Ielasi’s eponymous second Häpna release doesn’t come as the refining or summarizing work one might expect from the prolific artist and collaborator. Despite being his most technologically demanding work yet, its compositions are more linear and inviting than ever before, and sonically the record is beautifully, meticulously meshed.


Häpna

The record is certainly a change in direction and momentum if not overall mood. Despite all of the trickery and disconnect that I’ve loved in the man’s music thusfar, he’s made only mood music, never process music, however much process is on the sleeve.  Dedicated fans may be turned off, though I was not.  Giuseppe Ielasi is essentially an album of piled loops and the artist’s first grab at rhythm-based composition; process, in the broadest sense, is immediately apparent throughout.  Nearly absent is the guitar that brought Ielasi up and stripped him down last year in the opaque skeletal blues/room tone suite Gesine.

Now comes a record of kitchen-sink-constructed analog delay homage to the Chain Reaction label, full of dubby clomp and snap and Vangelis wash, but cut through with all the expected vinyl scrapings, bedroom creepings, and anti-alien warmths of an artist whose first goal is intimacy and calm.   Beats emerging almost accidentally from repeated piling, slide into the asymmetrical and plinkingly abrasive, composed as they might from the doorhinges, bottle tops, and creaked footsteps of a neighbor’s existence, or just memories or premonitions of my own.  Those who’ve ever wanted to hear Loren Connors improvise over a Clicks And Cuts volume might hear it coming through the ceiling with this one.

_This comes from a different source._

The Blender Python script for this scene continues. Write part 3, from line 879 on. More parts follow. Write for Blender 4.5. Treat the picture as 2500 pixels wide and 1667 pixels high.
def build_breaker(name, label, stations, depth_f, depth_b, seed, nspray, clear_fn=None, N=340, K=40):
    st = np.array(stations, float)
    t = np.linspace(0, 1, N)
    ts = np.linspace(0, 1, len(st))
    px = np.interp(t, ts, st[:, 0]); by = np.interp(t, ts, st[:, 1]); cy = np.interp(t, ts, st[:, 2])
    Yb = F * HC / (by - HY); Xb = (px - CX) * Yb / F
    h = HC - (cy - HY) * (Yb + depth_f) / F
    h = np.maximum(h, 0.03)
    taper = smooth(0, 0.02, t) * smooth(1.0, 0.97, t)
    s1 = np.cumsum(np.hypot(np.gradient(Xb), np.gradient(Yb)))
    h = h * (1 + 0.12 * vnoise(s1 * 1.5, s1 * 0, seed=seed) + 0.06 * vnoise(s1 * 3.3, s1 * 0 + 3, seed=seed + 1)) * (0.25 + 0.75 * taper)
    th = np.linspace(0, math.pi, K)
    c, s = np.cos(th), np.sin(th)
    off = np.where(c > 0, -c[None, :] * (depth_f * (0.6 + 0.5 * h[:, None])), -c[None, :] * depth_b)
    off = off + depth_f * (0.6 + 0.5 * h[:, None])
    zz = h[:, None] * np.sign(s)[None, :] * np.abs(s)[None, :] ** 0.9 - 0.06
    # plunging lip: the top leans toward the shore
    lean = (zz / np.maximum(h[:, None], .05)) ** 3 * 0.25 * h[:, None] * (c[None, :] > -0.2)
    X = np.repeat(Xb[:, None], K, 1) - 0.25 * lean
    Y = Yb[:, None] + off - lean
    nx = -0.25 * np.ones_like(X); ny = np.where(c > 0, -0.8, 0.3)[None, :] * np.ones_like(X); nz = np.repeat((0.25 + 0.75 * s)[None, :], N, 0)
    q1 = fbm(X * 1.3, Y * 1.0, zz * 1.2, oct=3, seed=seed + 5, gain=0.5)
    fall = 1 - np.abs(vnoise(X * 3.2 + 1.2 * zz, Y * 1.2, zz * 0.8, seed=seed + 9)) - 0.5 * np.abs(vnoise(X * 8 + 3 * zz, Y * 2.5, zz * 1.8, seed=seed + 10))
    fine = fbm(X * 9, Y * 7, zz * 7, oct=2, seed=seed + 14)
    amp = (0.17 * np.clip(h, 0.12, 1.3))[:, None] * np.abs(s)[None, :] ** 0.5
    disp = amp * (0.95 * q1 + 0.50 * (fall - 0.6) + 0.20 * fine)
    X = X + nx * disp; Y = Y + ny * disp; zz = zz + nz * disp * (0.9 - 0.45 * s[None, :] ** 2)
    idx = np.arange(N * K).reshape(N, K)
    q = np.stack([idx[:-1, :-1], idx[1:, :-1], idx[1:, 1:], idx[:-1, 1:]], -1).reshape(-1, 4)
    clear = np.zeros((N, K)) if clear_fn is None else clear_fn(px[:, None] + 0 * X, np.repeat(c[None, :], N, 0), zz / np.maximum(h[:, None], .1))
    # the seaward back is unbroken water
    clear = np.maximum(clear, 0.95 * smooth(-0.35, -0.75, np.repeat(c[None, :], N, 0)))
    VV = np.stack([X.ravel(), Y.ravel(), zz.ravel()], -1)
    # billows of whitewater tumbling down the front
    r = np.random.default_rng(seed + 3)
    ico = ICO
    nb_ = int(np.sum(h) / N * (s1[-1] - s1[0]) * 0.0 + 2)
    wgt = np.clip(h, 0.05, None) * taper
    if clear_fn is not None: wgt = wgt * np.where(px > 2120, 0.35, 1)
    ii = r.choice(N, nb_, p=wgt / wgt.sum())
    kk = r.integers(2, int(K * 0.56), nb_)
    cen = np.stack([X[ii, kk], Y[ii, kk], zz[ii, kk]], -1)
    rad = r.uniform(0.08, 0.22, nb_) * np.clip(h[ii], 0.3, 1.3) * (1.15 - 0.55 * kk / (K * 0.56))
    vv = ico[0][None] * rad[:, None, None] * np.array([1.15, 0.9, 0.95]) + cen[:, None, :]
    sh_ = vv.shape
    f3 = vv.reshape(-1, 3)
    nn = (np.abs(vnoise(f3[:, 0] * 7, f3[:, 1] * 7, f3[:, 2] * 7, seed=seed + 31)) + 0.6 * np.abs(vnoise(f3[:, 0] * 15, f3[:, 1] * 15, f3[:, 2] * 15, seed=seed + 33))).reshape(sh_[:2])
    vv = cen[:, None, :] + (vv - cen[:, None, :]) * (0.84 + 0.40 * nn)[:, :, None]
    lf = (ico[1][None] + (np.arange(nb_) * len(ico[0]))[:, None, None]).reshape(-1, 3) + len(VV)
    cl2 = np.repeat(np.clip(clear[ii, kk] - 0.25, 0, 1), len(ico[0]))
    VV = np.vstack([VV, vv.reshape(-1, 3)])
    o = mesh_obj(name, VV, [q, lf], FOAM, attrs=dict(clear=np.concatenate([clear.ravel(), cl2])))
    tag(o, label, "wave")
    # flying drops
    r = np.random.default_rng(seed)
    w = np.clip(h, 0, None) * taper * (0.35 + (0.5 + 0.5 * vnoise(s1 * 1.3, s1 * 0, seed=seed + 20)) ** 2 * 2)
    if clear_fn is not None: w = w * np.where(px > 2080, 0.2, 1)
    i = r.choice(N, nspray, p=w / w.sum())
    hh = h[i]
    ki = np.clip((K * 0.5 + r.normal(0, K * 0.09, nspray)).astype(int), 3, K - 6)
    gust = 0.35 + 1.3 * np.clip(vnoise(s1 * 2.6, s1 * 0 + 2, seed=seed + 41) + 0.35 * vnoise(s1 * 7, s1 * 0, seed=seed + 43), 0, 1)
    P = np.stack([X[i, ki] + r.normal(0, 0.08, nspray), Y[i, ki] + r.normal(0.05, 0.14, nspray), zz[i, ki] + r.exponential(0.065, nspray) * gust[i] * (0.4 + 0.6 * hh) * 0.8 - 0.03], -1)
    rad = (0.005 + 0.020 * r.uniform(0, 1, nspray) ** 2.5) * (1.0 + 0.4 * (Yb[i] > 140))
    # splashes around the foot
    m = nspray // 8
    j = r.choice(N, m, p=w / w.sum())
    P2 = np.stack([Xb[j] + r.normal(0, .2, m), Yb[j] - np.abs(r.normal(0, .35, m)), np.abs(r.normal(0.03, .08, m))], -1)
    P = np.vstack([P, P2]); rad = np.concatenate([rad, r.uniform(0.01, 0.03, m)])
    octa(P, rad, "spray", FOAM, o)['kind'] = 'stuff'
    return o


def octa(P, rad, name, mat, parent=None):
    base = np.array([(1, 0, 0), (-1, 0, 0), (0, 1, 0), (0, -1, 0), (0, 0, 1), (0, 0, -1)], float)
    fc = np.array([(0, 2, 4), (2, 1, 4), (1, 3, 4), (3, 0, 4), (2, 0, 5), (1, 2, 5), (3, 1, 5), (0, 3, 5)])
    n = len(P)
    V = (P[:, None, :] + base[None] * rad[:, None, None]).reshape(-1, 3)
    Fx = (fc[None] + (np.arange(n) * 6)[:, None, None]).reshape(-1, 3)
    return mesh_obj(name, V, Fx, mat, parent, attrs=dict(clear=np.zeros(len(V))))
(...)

The album matches the adventurousness in sound-sourcing of previous disks with a willingness to pile and repeat.  Element of surprise somewhat deleted, an underwater drone dance party emerges, notes and figures popping and overlapping each other with some kind of natural freedom.  The music involves the same consideration I needed to fully appreciate records by Zoviet France or Philip Jeck, time spent realizing that immediate recognition of process or effects is part of the music, increasing its physicality and in many instances becoming platform or counterpoint for the hidden parts.   Ielasi increases the sensation of physical action and comfortable warmth in every element, offering his cascading loop conglomerates to the womby closeness that surrounded Gesine with increased cinematics and darknesses.   It’s more difficult for me to appreciate Ielasi having been nurtured on the artist’s previous output where a certain fragility comes through (via more guitar and improvised textures), but this is a very fine record and no doubt a grower like all the rest.